▶ **Problem to solve**
Restate the opening lines of the material below word for word, stopping after the line that contains "fence('yard_fence', 'three rail divider between the paved".

▶ **Dataset content**

§ §

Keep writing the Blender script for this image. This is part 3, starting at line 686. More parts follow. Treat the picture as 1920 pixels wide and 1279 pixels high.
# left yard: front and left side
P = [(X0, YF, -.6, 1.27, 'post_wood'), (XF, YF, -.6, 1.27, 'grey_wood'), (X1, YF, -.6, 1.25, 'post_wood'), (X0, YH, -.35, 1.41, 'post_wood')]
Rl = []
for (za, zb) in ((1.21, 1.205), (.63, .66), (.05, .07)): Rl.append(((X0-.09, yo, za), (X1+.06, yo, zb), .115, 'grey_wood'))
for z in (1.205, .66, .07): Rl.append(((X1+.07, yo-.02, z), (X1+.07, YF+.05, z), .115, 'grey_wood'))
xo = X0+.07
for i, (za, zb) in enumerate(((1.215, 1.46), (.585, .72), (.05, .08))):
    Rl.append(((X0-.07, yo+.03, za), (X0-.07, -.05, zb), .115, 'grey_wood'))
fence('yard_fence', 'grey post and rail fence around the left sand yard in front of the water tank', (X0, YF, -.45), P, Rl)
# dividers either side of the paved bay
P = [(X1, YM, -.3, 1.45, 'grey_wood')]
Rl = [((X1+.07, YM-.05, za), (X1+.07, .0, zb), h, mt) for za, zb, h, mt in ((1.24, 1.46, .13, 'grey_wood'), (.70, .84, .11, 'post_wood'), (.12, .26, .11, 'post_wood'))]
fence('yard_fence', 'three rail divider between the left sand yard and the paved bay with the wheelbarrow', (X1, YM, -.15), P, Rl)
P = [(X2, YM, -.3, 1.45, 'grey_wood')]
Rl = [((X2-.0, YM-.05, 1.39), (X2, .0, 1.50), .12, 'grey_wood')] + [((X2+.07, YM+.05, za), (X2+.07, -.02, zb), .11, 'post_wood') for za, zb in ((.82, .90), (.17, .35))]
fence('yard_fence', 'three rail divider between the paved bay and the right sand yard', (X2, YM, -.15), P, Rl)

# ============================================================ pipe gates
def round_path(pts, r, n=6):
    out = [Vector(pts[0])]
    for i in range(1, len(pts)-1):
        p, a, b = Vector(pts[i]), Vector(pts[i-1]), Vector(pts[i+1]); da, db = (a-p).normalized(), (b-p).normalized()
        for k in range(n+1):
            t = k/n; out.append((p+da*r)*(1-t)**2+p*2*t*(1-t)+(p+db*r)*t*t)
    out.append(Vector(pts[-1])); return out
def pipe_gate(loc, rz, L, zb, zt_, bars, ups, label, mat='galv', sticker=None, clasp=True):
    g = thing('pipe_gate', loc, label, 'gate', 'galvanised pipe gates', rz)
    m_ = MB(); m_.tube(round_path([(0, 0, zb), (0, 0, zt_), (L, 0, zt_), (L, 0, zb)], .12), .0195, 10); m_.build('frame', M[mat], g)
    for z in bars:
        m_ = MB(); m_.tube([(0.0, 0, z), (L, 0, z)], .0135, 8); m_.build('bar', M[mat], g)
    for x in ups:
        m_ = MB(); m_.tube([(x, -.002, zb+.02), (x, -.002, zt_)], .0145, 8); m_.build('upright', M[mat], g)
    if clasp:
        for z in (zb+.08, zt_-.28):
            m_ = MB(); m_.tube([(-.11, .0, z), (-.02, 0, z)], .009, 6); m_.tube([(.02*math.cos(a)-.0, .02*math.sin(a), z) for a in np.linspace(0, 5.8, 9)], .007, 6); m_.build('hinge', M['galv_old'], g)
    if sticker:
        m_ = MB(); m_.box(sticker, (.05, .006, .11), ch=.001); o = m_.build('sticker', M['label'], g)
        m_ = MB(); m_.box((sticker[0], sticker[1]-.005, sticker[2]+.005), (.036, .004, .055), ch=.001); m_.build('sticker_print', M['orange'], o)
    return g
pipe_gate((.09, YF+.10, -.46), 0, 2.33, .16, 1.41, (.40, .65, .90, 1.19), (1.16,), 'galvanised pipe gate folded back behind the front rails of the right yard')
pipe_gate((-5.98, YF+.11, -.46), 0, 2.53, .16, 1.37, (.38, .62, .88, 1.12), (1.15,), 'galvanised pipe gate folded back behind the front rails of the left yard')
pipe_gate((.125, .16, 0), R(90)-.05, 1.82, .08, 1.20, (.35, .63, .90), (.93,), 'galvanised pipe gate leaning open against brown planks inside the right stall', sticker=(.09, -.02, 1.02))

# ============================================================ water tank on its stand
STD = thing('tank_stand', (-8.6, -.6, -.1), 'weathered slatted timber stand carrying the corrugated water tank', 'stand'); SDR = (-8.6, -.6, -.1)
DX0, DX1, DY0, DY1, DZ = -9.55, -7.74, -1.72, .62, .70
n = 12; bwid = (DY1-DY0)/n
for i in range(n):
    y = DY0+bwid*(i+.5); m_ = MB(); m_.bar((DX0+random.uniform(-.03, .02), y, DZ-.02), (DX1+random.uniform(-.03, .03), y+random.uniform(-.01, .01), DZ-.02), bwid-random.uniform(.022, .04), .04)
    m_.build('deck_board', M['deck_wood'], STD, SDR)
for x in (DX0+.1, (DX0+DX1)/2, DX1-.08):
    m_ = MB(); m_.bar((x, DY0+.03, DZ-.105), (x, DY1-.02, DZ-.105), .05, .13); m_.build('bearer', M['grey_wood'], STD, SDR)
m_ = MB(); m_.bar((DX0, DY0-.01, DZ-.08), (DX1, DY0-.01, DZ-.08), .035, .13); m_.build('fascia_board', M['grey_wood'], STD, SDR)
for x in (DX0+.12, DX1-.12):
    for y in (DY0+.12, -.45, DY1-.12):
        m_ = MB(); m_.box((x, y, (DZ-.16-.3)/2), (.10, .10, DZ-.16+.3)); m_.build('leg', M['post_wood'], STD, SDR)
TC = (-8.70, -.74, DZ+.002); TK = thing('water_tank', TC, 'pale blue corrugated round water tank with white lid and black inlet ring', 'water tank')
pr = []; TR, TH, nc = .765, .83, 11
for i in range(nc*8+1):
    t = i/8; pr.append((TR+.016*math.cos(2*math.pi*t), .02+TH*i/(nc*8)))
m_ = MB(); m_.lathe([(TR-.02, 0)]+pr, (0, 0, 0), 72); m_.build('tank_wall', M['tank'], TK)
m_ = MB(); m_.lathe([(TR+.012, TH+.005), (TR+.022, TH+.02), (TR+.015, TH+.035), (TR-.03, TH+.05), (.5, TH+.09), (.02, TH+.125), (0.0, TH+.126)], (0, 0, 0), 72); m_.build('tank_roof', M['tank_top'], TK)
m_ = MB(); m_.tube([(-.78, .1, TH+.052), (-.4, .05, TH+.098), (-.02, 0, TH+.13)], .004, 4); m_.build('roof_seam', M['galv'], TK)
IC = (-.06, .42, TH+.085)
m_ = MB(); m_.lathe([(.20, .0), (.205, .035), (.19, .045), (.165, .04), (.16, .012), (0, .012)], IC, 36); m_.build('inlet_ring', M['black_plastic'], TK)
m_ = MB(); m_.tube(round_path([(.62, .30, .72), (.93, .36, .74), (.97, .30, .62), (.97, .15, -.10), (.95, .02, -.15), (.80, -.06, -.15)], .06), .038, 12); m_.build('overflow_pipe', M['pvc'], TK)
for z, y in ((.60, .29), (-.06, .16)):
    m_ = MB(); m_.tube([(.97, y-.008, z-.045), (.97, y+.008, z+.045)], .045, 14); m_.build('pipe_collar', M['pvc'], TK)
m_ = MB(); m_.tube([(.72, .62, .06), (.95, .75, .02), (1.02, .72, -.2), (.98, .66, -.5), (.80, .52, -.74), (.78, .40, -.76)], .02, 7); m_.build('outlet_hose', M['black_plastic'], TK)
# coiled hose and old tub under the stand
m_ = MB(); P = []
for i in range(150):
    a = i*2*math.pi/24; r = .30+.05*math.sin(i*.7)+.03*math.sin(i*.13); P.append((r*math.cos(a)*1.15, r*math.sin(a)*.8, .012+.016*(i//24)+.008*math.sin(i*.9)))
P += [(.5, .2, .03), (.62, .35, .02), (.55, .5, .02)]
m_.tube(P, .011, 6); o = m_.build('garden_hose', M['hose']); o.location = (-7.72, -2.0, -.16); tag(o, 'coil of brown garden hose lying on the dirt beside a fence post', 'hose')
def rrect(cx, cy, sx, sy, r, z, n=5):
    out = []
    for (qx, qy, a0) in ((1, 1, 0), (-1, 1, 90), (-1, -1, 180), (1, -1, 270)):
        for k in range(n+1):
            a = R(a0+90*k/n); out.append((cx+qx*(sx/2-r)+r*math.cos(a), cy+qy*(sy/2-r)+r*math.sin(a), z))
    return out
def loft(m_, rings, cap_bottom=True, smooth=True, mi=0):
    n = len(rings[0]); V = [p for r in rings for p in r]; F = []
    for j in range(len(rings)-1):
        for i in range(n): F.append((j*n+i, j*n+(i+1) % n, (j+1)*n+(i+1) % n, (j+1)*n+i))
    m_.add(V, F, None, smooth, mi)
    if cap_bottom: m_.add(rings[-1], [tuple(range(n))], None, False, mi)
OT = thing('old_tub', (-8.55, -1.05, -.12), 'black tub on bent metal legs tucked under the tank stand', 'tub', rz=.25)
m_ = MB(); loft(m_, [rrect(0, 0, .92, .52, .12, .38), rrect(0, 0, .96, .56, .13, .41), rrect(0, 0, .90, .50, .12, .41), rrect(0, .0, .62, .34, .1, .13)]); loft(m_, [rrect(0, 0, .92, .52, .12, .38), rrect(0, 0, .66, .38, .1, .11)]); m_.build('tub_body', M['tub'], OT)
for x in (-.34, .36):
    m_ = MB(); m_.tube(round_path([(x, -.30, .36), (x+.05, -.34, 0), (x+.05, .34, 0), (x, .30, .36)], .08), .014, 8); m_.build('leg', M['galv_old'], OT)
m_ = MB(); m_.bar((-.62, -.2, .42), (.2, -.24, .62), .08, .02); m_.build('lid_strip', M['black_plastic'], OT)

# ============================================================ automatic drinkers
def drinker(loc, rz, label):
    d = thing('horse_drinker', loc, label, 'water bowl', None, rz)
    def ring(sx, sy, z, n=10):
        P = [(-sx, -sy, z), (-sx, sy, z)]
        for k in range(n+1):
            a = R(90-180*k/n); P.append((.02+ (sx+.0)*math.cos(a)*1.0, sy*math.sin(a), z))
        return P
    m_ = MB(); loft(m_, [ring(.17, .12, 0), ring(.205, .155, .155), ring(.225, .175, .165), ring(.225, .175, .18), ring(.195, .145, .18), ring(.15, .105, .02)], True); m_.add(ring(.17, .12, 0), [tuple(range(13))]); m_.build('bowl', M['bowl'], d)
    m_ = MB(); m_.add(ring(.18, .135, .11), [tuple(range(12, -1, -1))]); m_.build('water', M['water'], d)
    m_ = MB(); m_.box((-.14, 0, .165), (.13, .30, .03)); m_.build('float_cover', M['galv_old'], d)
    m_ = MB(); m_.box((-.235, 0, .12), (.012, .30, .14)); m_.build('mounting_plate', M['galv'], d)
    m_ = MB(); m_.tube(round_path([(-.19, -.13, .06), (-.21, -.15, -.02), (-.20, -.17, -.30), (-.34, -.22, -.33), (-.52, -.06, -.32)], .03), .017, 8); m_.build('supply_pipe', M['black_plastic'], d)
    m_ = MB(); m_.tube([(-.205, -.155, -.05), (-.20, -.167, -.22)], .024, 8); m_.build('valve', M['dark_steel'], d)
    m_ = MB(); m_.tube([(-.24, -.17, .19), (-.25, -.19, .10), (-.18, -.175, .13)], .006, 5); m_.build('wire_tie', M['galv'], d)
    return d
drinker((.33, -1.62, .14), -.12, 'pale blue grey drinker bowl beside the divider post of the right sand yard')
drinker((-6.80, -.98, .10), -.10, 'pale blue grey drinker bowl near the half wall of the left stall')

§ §

▶ **Result below**
Keep writing the Blender script for this image. This is part 3, starting at line 686. More parts follow. Treat the picture as 1920 pixels wide and 1279 pixels high.
# left yard: front and left side
P = [(X0, YF, -.6, 1.27, 'post_wood'), (XF, YF, -.6, 1.27, 'grey_wood'), (X1, YF, -.6, 1.25, 'post_wood'), (X0, YH, -.35, 1.41, 'post_wood')]
Rl = []
for (za, zb) in ((1.21, 1.205), (.63, .66), (.05, .07)): Rl.append(((X0-.09, yo, za), (X1+.06, yo, zb), .115, 'grey_wood'))
for z in (1.205, .66, .07): Rl.append(((X1+.07, yo-.02, z), (X1+.07, YF+.05, z), .115, 'grey_wood'))
xo = X0+.07
for i, (za, zb) in enumerate(((1.215, 1.46), (.585, .72), (.05, .08))):
    Rl.append(((X0-.07, yo+.03, za), (X0-.07, -.05, zb), .115, 'grey_wood'))
fence('yard_fence', 'grey post and rail fence around the left sand yard in front of the water tank', (X0, YF, -.45), P, Rl)
# dividers either side of the paved bay
P = [(X1, YM, -.3, 1.45, 'grey_wood')]
Rl = [((X1+.07, YM-.05, za), (X1+.07, .0, zb), h, mt) for za, zb, h, mt in ((1.24, 1.46, .13, 'grey_wood'), (.70, .84, .11, 'post_wood'), (.12, .26, .11, 'post_wood'))]
fence('yard_fence', 'three rail divider between the left sand yard and the paved bay with the wheelbarrow', (X1, YM, -.15), P, Rl)
P = [(X2, YM, -.3, 1.45, 'grey_wood')]
Rl = [((X2-.0, YM-.05, 1.39), (X2, .0, 1.50), .12, 'grey_wood')] + [((X2+.07, YM+.05, za), (X2+.07, -.02, zb), .11, 'post_wood') for za, zb in ((.82, .90), (.17, .35))]
fence('yard_fence', 'three rail divider between the paved bay and the right sand yard', (X2, YM, -.15), P, Rl)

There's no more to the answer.